829 Southdrive

829 Southdrive

A New Jersey state of mind

Monday, May 23, 2011

Glass Onion

A Martini is simply Gin and Vermouth, at a ratio of between 4:1
and 6:1, shaken or stirred with ice, and strained into a glass,
hopefully frosted, containing an olive or squeezed lemon peel.
My favorite is a Gibson.  Vermouth is optional, and I take that
option.  Cocktail onions finish the garnish.  Some folks say,
 "fill the shaker with ice and Gin, and wave it in the direction of
Italy". I say, hold the shaker still and pour some Vermouth in. Then
shake the f&$% out of it.  It's funny.  Usually the Martini
tastes great after the first sip.  If it doesn't, wait a couple more sips
and then you can't tell any more.

Here we go with Jersey Seafood.  A sauteed Softshell Crab sits
upon a Potato cake with Bacon and Scallions in it.  To its
starboard, a stir-fry of Baby Bok Choy and Snow Peas with Ginger,
and to port, seared Atlantic City Sea Scallops.  A smear of Oyster
sauce and Sriracha lead the way, with Thyme flowers and Thai Basil
chiffonade to cover.   P.S.- Zoom in on this image. 
Your stomach will be growling.  Promise.


  1. How did you make that delicious smell that I detected when I zoomed in?

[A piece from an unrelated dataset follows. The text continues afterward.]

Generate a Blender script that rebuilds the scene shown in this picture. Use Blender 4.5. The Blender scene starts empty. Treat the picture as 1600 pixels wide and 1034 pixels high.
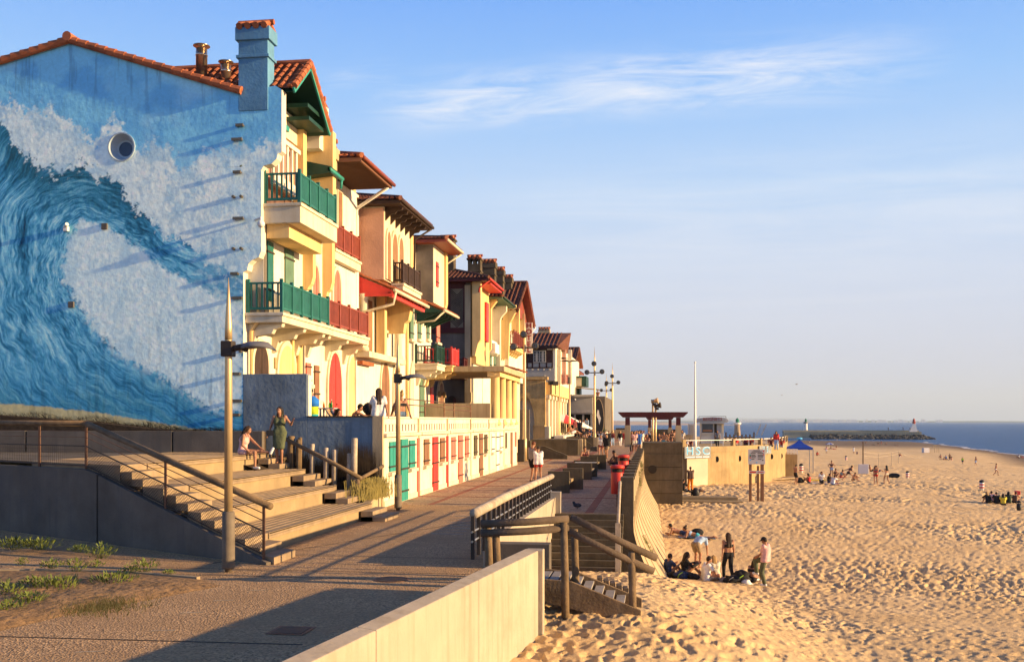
import bpy, math, random
import numpy as np
from mathutils import Vector, Matrix
random.seed(7)
RNG = np.random.default_rng(11)
SC = bpy.context.scene
COL = SC.collection
YAW = math.radians(8.05); CA = math.cos(YAW); SA = math.sin(YAW); FPX = 1560.0; CZ = 2.7; HY = 658.0
def F(px, X):
 k = (px - 800) / FPX
 return X * (CA + k * SA) / (k * CA - SA)
def GY(px, Y):
 k = (px - 800) / FPX
 return Y * (k * CA - SA) / (CA + k * SA)
def dep(X, Y): return -X * SA + Y * CA
def ZP(py, X, Y): return CZ + (HY - py) / FPX * dep(X, Y)
def G(px, py, Z=0.0):
 d = FPX * (CZ - Z) / (py - HY); xc = (px - 800) / FPX * d
 return (xc * CA - d * SA, xc * SA + d * CA)
def S(r, g, b):
 def f(c):
  c /= 255.0
  return c / 12.92 if c <= .04045 else ((c + .055) / 1.055) ** 2.4
 return (f(r), f(g), f(b))
def _h(ix, iy, s):
 n = (ix.astype(np.int64) * 374761393 + iy.astype(np.int64) * 668265263 + s * 974711) & 0x7fffffff
 n = ((n ^ (n >> 13)) * 1274126177) & 0x7fffffff
 n = ((n ^ (n >> 16)) * 1103515245 + 12345) & 0x7fffffff
 return ((n >> 8) & 0xffff) / 65535.0
def vnoise(x, y, s=0):
 ix = np.floor(x); iy = np.floor(y); fx = x - ix; fy = y - iy
 fx = fx * fx * (3 - 2 * fx); fy = fy * fy * (3 - 2 * fy)
 a = _h(ix, iy, s); b = _h(ix + 1, iy, s); c = _h(ix, iy + 1, s); d = _h(ix + 1, iy + 1, s)
 return (a + (b - a) * fx) * (1 - fy) + (c + (d - c) * fx) * fy
def fbm(x, y, o=4, s=0):
 t = 0; a = .5; n = 0
 for i in range(o):
  t = t + a * vnoise(x, y, s + i * 17); n += a; a *= .5; x = x * 2.03 + 11.3; y = y * 2.03 + 5.7
 return t / n
def sstep(a, b, x):
 t = np.clip((x - a) / (b - a), 0, 1); return t * t * (3 - 2 * t)
ORG = {}
class MB:
 def __init__(s): s.v = []; s.f = []
 def add(s, vs, fs):
  n = len(s.v); s.v += [tuple(p) for p in vs]; s.f += [tuple(i + n for i in f) for f in fs]; return s
 def box(s, x0, x1, y0, y1, z0, z1):
  x0, x1 = min(x0, x1), max(x0, x1); y0, y1 = min(y0, y1), max(y0, y1); z0, z1 = min(z0, z1), max(z0, z1)
  return s.add([(x0, y0, z0), (x1, y0, z0), (x1, y1, z0), (x0, y1, z0), (x0, y0, z1), (x1, y0, z1), (x1, y1, z1), (x0, y1, z1)],
      [(0, 3, 2, 1), (4, 5, 6, 7), (0, 1, 5, 4), (1, 2, 6, 5), (2, 3, 7, 6), (3, 0, 4, 7)])
 def obox(s, c, sz, ang=0, tilt=None):
  m = Matrix.Rotation(ang, 3, 'Z')
  if tilt is not None: m = m @ tilt
  vs = []
  for k in range(8):
   q = Vector(((-.5 if k in (0, 3, 4, 7) else .5) * sz[0], (-.5 if k in (0, 1, 4, 5) else .5) * sz[1], (-.5 if k < 4 else .5) * sz[2]))
   vs.append(tuple(Vector(c) + m @ q))
  return s.add(vs, [(0, 3, 2, 1), (4, 5, 6, 7), (0, 1, 5, 4), (1, 2, 6, 5), (2, 3, 7, 6), (3, 0, 4, 7)])
 def bar(s, a, b, w, h):
  a = Vector(a); b = Vector(b); d = (b - a).normalized()
  r = d.cross(Vector((0, 0, 1)))
  if r.length < 1e-4: r = Vector((1, 0, 0))
  r.normalize(); u = r.cross(d)
  vs = [p + r * (sx * w / 2) + u * (sy * h / 2) for p in (a, b) for sx, sy in ((-1, -1), (1, -1), (1, 1), (-1, 1))]
  return s.add(vs, [(3, 2, 1, 0), (4, 5, 6, 7), (0, 1, 5, 4), (1, 2, 6, 5), (2, 3, 7, 6), (3, 0, 4, 7)])
 def prism(s, poly, ext):
  n = len(poly); e = Vector(ext)
  vs = [Vector(p) for p in poly] + [Vector(p) + e for p in poly]
  fs = [tuple(range(n))[::-1], tuple(range(n, 2 * n))] + [(i, (i + 1) % n, (i + 1) % n + n, i + n) for i in range(n)]
  return s.add(vs, fs)
 def tube(s, pts, r, n=8, cap=True):
  pts = [Vector(p) for p in pts]; rs = r if isinstance(r, (list, tuple)) else [r] * len(pts)
  vs = []; fs = []
  ref = None
  for i, p in enumerate(pts):
   d = (pts[min(i + 1, len(pts) - 1)] - pts[max(i - 1, 0)]).normalized()
   if ref is None:
    ref = d.cross(Vector((0, 0, 1)))
    if ref.length < 1e-3: ref = Vector((1, 0, 0))
   a = (ref - d * ref.dot(d)).normalized(); b = d.cross(a); ref = a
   for k in range(n):
    t = 2 * math.pi * k / n; vs.append(p + (a * math.cos(t) + b * math.sin(t)) * rs[i])
  for i in range(len(pts) - 1):
   for k in range(n):
    fs.append((i * n + k, i * n + (k + 1) % n, (i + 1) * n + (k + 1) % n, (i + 1) * n + k))
  if cap: fs += [tuple(range(n))[::-1], tuple(range((len(pts) - 1) * n, len(pts) * n))]
  return s.add(vs, fs)
 def lathe(s, c, prof, n=16):
  vs = []; fs = []
  for r, z in prof:
   for k in range(n):
    t = 2 * math.pi * k / n; vs.append((c[0] + r * math.cos(t), c[1] + r * math.sin(t), c[2] + z))
  m = len(prof)
  for i in range(m - 1):
   for k in range(n): fs.append((i * n + k, i * n + (k + 1) % n, (i + 1) * n + (k + 1) % n, (i + 1) * n + k))
  fs += [tuple(range(n))[::-1], tuple(range((m - 1) * n, m * n))]
  return s.add(vs, fs)
 def ball(s, c, r, n=8, m=6):
  rr = r if isinstance(r, tuple) else (r, r, r)
  vs = []; fs = []
  for i in range(1, m):
   for k in range(n):
    a = math.pi * i / m; t = 2 * math.pi * k / n
    vs.append((c[0] + rr[0] * math.sin(a) * math.cos(t), c[1] + rr[1] * math.sin(a) * math.sin(t), c[2] - rr[2] * math.cos(a)))
  for i in range(m - 2):
   for k in range(n): fs.append((i * n + k, i * n + (k + 1) % n, (i + 1) * n + (k + 1) % n, (i + 1) * n + k))
  fs += [tuple(range(n))[::-1], tuple(range((m - 2) * n, (m - 1) * n))]
  return s.add(vs, fs)
 def build(s, name, mat=None, parent=None, smooth=False, bevel=0.0):
  me = bpy.data.meshes.new(name)
  org = ORG.get(parent.name, (0, 0, 0)) if parent is not None else (0, 0, 0)
  me.from_pydata([(x - org[0], y - org[1], z - org[2]) for x, y, z in s.v], [], s.f); me.update()
  return link(name, me, mat, parent, smooth, bevel)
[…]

  2. Just some meaningless trivia:

    There is no definitive story on the creation of the martini, but folklore suggests the drink was first mixed during the California Gold Rush.
    "In 1849, a miner struck it rich and was returning to San Francisco. The miner, arriving in Martinez, the first large town he hit, wanted to celebrate. He walked into our leading bar and asked for champagne," according to the City of Martinez website. Champagne was not available. "However, the bartender told him (the miner) that he had something much better than champagne and served a drink which the bartender said was a 'Martinez Special'. The miner liked the drink and ordered for the house. Over a period of years the name Martinez became martini."

    Good looking dish! Soft Crabs are one of my favorites.

  3. Just some meaningless trivia...

    The song "Glass Onion" refers to several earlier Beatles' songs, including "Strawberry Fields Forever," "I Am the Walrus," "Lady Madonna," "The Fool on the Hill," and "Fixing a Hole." There are also subtle, passing references to "There's a Place," "I'm Looking Through You," and "Within You Without You."

    The song also refers to the "Cast Iron Shore," a coastal area of south Liverpool, known to local people as "The Cazzy."

    The song's "The Walrus was Paul" lyric is both a reference to "I Am the Walrus" and Lennon saying "something nice to Paul" in response to changes in their relationship at that time. Later, the line was interpreted as a "clue" in the "Paul is dead" urban legend that alleged McCartney died in 1966 during the recording of Sgt. Pepper's Lonely Hearts Club Band and was replaced by a look-alike and sound-alike. The line is preceded with "Well, here's another clue for you all."

    Lennon himself dismissed any deep meaning to the mysterious lyrics: "I threw the line in—'the Walrus was Paul'—just to confuse everybody a bit more. It could have been 'The fox terrier is Paul.' I mean, it's just a bit of poetry. I was having a laugh because there'd been so much gobbledygook about Pepper—play it backwards and you stand on your head and all that."

  4. Just some meaningless trivia...

    There's a direct connection between glass onions and sailing.

    "...Glass onions were large hand blown glass bottles used aboard sailing ships to hold wine or brandy. For increased stability on rough seas, the bottles were fashioned with a wide-bottom shape to prevent toppling, thus making the bottles look somewhat onion-shaped..."

  5. How do I get the saliva out of my keyboard?

  6. Given that O Docker is such an astute pupil/observer of irony, his observation regarding the onboard "glass onion" adult beverage glass would seem to make the point that the martini could not have been devised by a sailor.

    It's hard enough to walk across a stationary floor with a martini poured to the rim in a traditional glass without spilling a precious drop--and believe me, I've had lots of practice--not to mention on the deck of a ship rolling on the seas.

    Olives, though, for me.

  7. Oh hell yeah! Dog, more drink and food recipes, please.

  8. Oh my gosh, that looks really yummy!!! :)

    check out our boat classifieds and blog

  9. Your food always looks amazing!!